そして、右認定事実及び前記の相続税法及び本件通達の趣旨によれば、本件株式の評価は、当事者間の取引における価格の算定において採用された時価純資産額方式による評価をもって、相続税法二二条にいう時価とすることが相当である。
これによれば、本件相続に係る原告らの課税価格及び相続税額は別表2、3のとおりとなり、本件各処分はその範囲内である。
五 原告らは、累進課税制度が憲法二九条及び一四条に違反するから、累進課税税率による税額を前提とする本件各処分も違憲、違法であると主張する。

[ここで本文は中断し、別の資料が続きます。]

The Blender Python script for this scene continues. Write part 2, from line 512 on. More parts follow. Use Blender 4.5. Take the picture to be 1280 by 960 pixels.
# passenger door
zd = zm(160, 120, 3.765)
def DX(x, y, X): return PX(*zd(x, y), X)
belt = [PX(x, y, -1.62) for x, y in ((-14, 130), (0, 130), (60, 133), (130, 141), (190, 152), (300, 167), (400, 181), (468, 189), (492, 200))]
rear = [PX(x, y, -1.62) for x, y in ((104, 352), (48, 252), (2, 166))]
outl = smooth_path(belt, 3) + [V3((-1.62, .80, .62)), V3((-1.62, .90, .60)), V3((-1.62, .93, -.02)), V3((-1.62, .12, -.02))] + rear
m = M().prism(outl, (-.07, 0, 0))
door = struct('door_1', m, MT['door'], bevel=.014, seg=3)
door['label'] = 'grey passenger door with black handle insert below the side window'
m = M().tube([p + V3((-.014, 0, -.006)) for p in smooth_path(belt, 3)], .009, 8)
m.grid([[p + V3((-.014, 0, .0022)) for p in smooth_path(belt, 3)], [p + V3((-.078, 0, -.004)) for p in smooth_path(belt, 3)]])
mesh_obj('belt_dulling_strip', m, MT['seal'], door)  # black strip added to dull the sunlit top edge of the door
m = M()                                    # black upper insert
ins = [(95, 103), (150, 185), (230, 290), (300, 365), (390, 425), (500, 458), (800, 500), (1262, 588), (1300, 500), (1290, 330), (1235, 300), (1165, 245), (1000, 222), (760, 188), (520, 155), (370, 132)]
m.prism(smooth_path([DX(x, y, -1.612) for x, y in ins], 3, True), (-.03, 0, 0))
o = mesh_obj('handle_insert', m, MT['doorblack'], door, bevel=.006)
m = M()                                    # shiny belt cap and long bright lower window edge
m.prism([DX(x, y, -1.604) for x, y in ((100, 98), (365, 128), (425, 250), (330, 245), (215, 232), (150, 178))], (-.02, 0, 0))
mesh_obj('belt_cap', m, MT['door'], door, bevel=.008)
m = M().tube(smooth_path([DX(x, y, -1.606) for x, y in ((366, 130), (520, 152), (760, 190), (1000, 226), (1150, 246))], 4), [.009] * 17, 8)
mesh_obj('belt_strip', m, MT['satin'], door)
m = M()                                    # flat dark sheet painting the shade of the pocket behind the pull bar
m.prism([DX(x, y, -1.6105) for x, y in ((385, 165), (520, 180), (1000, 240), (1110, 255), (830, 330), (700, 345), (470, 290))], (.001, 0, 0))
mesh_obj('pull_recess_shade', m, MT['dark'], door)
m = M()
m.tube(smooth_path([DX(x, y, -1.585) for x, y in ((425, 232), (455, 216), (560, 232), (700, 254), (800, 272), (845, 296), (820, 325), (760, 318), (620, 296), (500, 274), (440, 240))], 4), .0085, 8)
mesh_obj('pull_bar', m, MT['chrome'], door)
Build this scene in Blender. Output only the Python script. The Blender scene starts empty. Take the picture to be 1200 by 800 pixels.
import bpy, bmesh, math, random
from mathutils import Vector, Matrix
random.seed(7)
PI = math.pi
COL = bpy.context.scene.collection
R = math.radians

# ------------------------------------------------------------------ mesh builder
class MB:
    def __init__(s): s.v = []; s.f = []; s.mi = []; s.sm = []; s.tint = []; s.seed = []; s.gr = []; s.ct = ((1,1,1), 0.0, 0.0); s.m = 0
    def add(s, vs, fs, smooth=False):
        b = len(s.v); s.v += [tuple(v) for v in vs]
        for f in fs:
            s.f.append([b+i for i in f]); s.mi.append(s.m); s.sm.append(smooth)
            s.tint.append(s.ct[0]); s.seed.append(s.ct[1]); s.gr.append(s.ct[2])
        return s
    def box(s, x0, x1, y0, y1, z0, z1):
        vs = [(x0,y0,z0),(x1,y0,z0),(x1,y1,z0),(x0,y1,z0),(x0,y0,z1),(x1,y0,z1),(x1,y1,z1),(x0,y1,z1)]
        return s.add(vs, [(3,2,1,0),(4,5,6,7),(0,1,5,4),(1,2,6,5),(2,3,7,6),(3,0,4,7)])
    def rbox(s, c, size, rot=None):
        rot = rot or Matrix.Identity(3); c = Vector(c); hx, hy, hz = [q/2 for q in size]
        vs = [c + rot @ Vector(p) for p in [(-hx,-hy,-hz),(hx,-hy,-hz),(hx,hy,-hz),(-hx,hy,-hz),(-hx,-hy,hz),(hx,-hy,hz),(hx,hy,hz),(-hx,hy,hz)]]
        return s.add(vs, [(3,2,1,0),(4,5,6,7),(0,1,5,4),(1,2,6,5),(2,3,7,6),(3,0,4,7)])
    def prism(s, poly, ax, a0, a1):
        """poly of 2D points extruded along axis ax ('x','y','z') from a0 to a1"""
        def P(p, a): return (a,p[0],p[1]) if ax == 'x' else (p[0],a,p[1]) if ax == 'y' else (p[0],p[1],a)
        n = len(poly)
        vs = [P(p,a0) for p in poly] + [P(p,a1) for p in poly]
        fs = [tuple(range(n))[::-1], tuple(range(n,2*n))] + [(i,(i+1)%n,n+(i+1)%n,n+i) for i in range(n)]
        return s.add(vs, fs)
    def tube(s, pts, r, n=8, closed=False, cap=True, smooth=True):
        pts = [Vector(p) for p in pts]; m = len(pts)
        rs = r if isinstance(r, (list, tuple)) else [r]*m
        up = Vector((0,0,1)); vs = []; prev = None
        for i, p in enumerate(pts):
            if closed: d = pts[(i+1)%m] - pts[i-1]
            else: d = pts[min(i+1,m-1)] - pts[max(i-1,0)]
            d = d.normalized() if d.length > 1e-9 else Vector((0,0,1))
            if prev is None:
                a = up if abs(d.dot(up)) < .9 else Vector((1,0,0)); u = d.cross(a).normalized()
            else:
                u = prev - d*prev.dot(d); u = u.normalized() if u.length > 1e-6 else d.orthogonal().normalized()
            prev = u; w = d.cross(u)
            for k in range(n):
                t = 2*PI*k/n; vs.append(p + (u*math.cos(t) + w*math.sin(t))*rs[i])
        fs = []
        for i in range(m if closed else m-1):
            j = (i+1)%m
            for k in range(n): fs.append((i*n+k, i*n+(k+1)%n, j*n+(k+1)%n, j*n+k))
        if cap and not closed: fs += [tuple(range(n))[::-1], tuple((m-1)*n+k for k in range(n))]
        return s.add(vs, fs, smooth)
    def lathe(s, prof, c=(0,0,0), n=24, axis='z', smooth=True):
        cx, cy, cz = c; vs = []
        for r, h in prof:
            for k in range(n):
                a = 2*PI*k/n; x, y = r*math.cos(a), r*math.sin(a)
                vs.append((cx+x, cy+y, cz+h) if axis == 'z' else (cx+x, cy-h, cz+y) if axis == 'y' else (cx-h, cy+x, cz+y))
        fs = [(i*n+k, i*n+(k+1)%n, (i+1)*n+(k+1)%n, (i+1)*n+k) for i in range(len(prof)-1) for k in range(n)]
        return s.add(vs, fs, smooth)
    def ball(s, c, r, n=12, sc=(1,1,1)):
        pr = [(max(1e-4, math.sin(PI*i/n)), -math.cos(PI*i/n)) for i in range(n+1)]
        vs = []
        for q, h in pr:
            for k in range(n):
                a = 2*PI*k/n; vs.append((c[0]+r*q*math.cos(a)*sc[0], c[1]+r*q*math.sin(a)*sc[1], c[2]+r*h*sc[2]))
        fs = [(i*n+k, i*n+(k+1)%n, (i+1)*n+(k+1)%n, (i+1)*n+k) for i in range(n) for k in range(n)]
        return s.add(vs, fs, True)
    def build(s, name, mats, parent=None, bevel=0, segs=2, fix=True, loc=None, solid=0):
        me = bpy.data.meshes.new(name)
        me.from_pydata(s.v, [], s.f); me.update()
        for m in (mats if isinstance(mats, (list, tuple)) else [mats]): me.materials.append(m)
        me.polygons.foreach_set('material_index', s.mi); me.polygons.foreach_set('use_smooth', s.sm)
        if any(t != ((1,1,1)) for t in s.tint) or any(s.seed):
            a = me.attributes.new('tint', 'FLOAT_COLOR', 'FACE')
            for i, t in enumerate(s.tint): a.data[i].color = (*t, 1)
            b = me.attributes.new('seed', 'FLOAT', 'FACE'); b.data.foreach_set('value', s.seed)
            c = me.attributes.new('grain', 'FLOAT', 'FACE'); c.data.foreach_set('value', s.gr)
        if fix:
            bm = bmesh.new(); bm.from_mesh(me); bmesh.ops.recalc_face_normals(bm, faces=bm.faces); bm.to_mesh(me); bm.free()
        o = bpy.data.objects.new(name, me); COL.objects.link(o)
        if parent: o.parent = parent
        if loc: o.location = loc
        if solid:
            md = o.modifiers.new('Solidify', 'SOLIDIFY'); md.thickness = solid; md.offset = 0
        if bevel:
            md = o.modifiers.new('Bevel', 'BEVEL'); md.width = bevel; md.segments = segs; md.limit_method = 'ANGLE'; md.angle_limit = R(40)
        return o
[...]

しかし、相続税は、富の再分配機能を通じて経済的平等を実現することを目的とするもので、そのために如何なる課税制度を採用するかは、原則として立法府の裁量に委ねられているものというべきであり、累進課税制度についても、それが極めて極端なもので、憲法の規定に反していることが一義的に明白であるなど特段の事情がある場合以外は、違憲の問題は生じないというべきである。原告らの右主張は、採用できない。
六 以上の認定、判断によれば、原告らの本訴請求は、その余の点について判断するまでもなく失当であるから、いずれも棄却することとし、訴訟費用の負担について行政事件訴訟法七条、民訴法六一条、六五条を適用して、主文のとおり判決する。